━━ SUPPLIED INFORMATION

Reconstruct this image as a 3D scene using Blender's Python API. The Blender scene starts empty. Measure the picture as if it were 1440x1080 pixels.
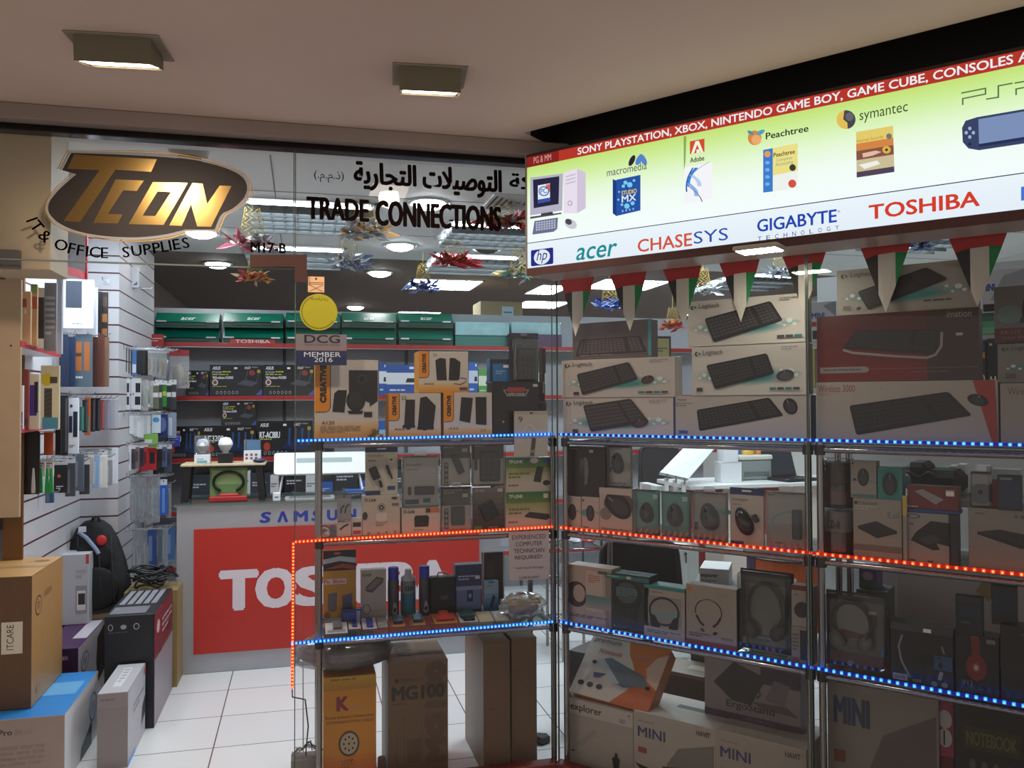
import bpy, math, random
from mathutils import Vector, Matrix
S = bpy.context.scene
COL = S.collection
RND = random.Random(7)

# ------------------------------------------------------------------ camera
FPX = 1175.0
PITCH, ROLL, YAW, RANG = 0.0217, -0.0041, 0.2458, 0.8803
_f = Vector((math.sin(YAW)*math.cos(PITCH), math.cos(YAW)*math.cos(PITCH), math.sin(PITCH)))
_r0 = Vector((math.cos(YAW), -math.sin(YAW), 0)); _u0 = _r0.cross(_f)
_r = _r0*math.cos(ROLL)+_u0*math.sin(ROLL); _u = -_r0*math.sin(ROLL)+_u0*math.cos(ROLL)
def ray(px, py): return _f+_r*((px-720)/FPX)+_u*((540-py)/FPX)
EYE = 1.6
_d = ray(783, 1092); _d = _d*(EYE/-_d.z)
CAM = Vector((-_d.x, -_d.y, EYE))              # the shop's glass corner stands at the world origin
cd = bpy.data.cameras.new('camera'); cam = bpy.data.objects.new('camera', cd); COL.objects.link(cam)
cd.sensor_width = 36; cd.lens = 36*FPX/1440; cd.clip_start = 0.05
cam.matrix_world = Matrix(((_r.x, _u.x, -_f.x, CAM.x), (_r.y, _u.y, -_f.y, CAM.y), (_r.z, _u.z, -_f.z, CAM.z), (0, 0, 0, 1)))
S.camera = cam
# ------------------------------------------------------------------ world, view, large lights
W = bpy.data.worlds.new('world'); S.world = W; W.use_nodes = True
W.node_tree.nodes['Background'].inputs[0].default_value = (1.0, 0.90, 0.84, 1)
W.node_tree.nodes['Background'].inputs[1].default_value = 0.55
vs = S.view_settings; vs.view_transform = 'Standard'; vs.look = 'None'; vs.exposure = 0.0; vs.gamma = 1; vs.use_curve_mapping = False
S.cycles.max_bounces = 8; S.cycles.transparent_max_bounces = 24; S.cycles.glossy_bounces = 3; S.cycles.diffuse_bounces = 6
S.cycles.caustics_reflective = False; S.cycles.caustics_refractive = False; S.cycles.sample_clamp_indirect = 4.0
def area(name, loc, sx, sy, watts, col, rot=(0, 0, 0)):
    l = bpy.data.lights.new(name, 'AREA'); l.shape = 'RECTANGLE'; l.size = sx; l.size_y = sy; l.energy = watts; l.color = col
    o = bpy.data.objects.new(name, l); o.location = loc; o.rotation_euler = rot; COL.objects.link(o); return o
CEIL = 2.705
TROFFER = 24.0                                   # radiance of the shop's ceiling light panels

# ------------------------------------------------------------------ pixel -> place
TA = Vector((math.cos(RANG), -math.sin(RANG), 0)); NA = Vector((math.sin(RANG), math.cos(RANG), 0))
def at(px, py, pl):
    """The point of a real plane seen at a photo pixel. L: parallel to the left shop front, R: to the right one (offset d into the shop), Z: a height, X: a depthwise wall."""
    k, d = pl; D = ray(px, py)
    n = {'L': Vector((0, 1, 0)), 'R': NA, 'Z': Vector((0, 0, 1)), 'X': Vector((1, 0, 0))}[k]
    return CAM+D*((d-n.dot(CAM))/n.dot(D))
def rotz(pl): return -RANG if pl[0] == 'R' else 0.0
def rect(x0, y0, x1, y1, pl, z=None):
    ym, xm = (y0+y1)/2, (x0+x1)/2
    A, B = at(x0, ym, pl), at(x1, ym, pl)
    zt, zb = at(xm, y0, pl).z, at(xm, y1, pl).z
    if z is not None: zb = z
    return Vector((A.x, A.y, zb)), (B-A).to_2d().length, zt-zb, rotz(pl)
def uv(px, py, pl, O):
    p = at(px, py, pl)-O
    return (p.dot(TA) if pl[0] == 'R' else p.x, p.z)

# ------------------------------------------------------------------ materials
_mc = {}
def lin(c):
    if isinstance(c, str): c = [int(c[i:i+2], 16)/255 for i in (1, 3, 5)]
    return [v/12.92 if v <= .04045 else ((v+.055)/1.055)**2.4 for v in c]
def P(c, rough=.5, metal=0.0, grain=0.0, scale=40.0, bump=0.0, coat=0.0):
    key = (c, rough, metal, grain, scale, bump, coat)
    if key in _mc: return _mc[key]
    m = bpy.data.materials.new('material_'+str(c).strip('#')); m.use_nodes = True
    nt = m.node_tree; b = nt.nodes['Principled BSDF']; L = lin(c)
    b.inputs['Base Color'].default_value = (*L, 1); b.inputs['Roughness'].default_value = rough; b.inputs['Metallic'].default_value = metal
    if rough >= .95: b.inputs['Specular IOR Level'].default_value = 0
    if coat: b.inputs['Coat Weight'].default_value = coat; b.inputs['Coat Roughness'].default_value = .08
    if grain or bump:
        tc = nt.nodes.new('ShaderNodeTexCoord'); no = nt.nodes.new('ShaderNodeTexNoise'); no.inputs['Scale'].default_value = scale; no.inputs['Detail'].default_value = 5
        nt.links.new(tc.outputs['Object'], no.inputs['Vector'])
        if grain:
            cr = nt.nodes.new('ShaderNodeValToRGB')
            cr.color_ramp.elements[0].position = .3; cr.color_ramp.elements[1].position = .7
            cr.color_ramp.elements[0].color = (*[v*(1-grain) for v in L], 1); cr.color_ramp.elements[1].color = (*[min(1, v*(1+grain)) for v in L], 1)
            nt.links.new(no.outputs['Fac'], cr.inputs['Fac']); nt.links.new(cr.outputs['Color'], b.inputs['Base Color'])
        if bump:
            bp = nt.nodes.new('ShaderNodeBump'); bp.inputs['Strength'].default_value = bump; bp.inputs['Distance'].default_value = .01
            nt.links.new(no.outputs['Fac'], bp.inputs['Height']); nt.links.new(bp.outputs['Normal'], b.inputs['Normal'])
    _mc[key] = m; return m
def E(c, s=1.0):
    key = ('emit', c, s)
    if key in _mc: return _mc[key]
    m = bpy.data.materials.new('glowing_'+str(c).strip('#')); m.use_nodes = True; nt = m.node_tree; nt.nodes.clear()
    e = nt.nodes.new('ShaderNodeEmission'); o = nt.nodes.new('ShaderNodeOutputMaterial'); e.inputs[0].default_value = (*lin(c), 1); e.inputs[1].default_value = s
    nt.links.new(e.outputs[0], o.inputs[0]); _mc[key] = m; return m
def clear(c=(.93, .96, .95), base=.02, edge=.5, rough=0.0, body=0.0, bodycol=(.8, .82, .84)):
    """Thin clear sheet: see-through, with a reflection that grows towards grazing angles; body adds a little milky plastic."""
    key = ('clear', c, base, edge, rough, body, bodycol)
    if key in _mc: return _mc[key]
    m = bpy.data.materials.new('clear_sheet'); m.use_nodes = True; nt = m.node_tree; nt.nodes.clear()
    o = nt.nodes.new('ShaderNodeOutputMaterial'); t = nt.nodes.new('ShaderNodeBsdfTransparent'); g = nt.nodes.new('ShaderNodeBsdfGlossy')
    t.inputs[0].default_value = (*c, 1); g.inputs['Roughness'].default_value = rough
    fr = nt.nodes.new('ShaderNodeLayerWeight'); fr.inputs['Blend'].default_value = .35
    mr = nt.nodes.new('ShaderNodeMapRange'); mr.inputs['To Min'].default_value = base; mr.inputs['To Max'].default_value = edge
    nt.links.new(fr.outputs['Fresnel'], mr.inputs['Value'])
    mx = nt.nodes.new('ShaderNodeMixShader'); nt.links.new(mr.outputs[0], mx.inputs[0])
    src = t.outputs[0]
    if body:
        d = nt.nodes.new('ShaderNodeBsdfDiffuse'); d.inputs[0].default_value = (*bodycol, 1); m2 = nt.nodes.new('ShaderNodeMixShader'); m2.inputs[0].default_value = body
        nt.links.new(t.outputs[0], m2.inputs[1]); nt.links.new(d.outputs[0], m2.inputs[2]); src = m2.outputs[0]
    nt.links.new(src, mx.inputs[1]); nt.links.new(g.outputs[0], mx.inputs[2]); nt.links.new(mx.outputs[0], o.inputs[0])
    _mc[key] = m; return m
def nodes_mat(name):
    m = bpy.data.materials.new(name); m.use_nodes = True; return m, m.node_tree, m.node_tree.nodes['Principled BSDF']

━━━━

▸ WHAT THE TASK ASKS
Pictures excluded, repeat exactly the lines from the top of the material through the line with "RND = random.Random(7)", including both of those lines.

▸ WRITTEN RESPONSE
Reconstruct this image as a 3D scene using Blender's Python API. The Blender scene starts empty. Measure the picture as if it were 1440x1080 pixels.
import bpy, math, random
from mathutils import Vector, Matrix
S = bpy.context.scene
COL = S.collection
RND = random.Random(7)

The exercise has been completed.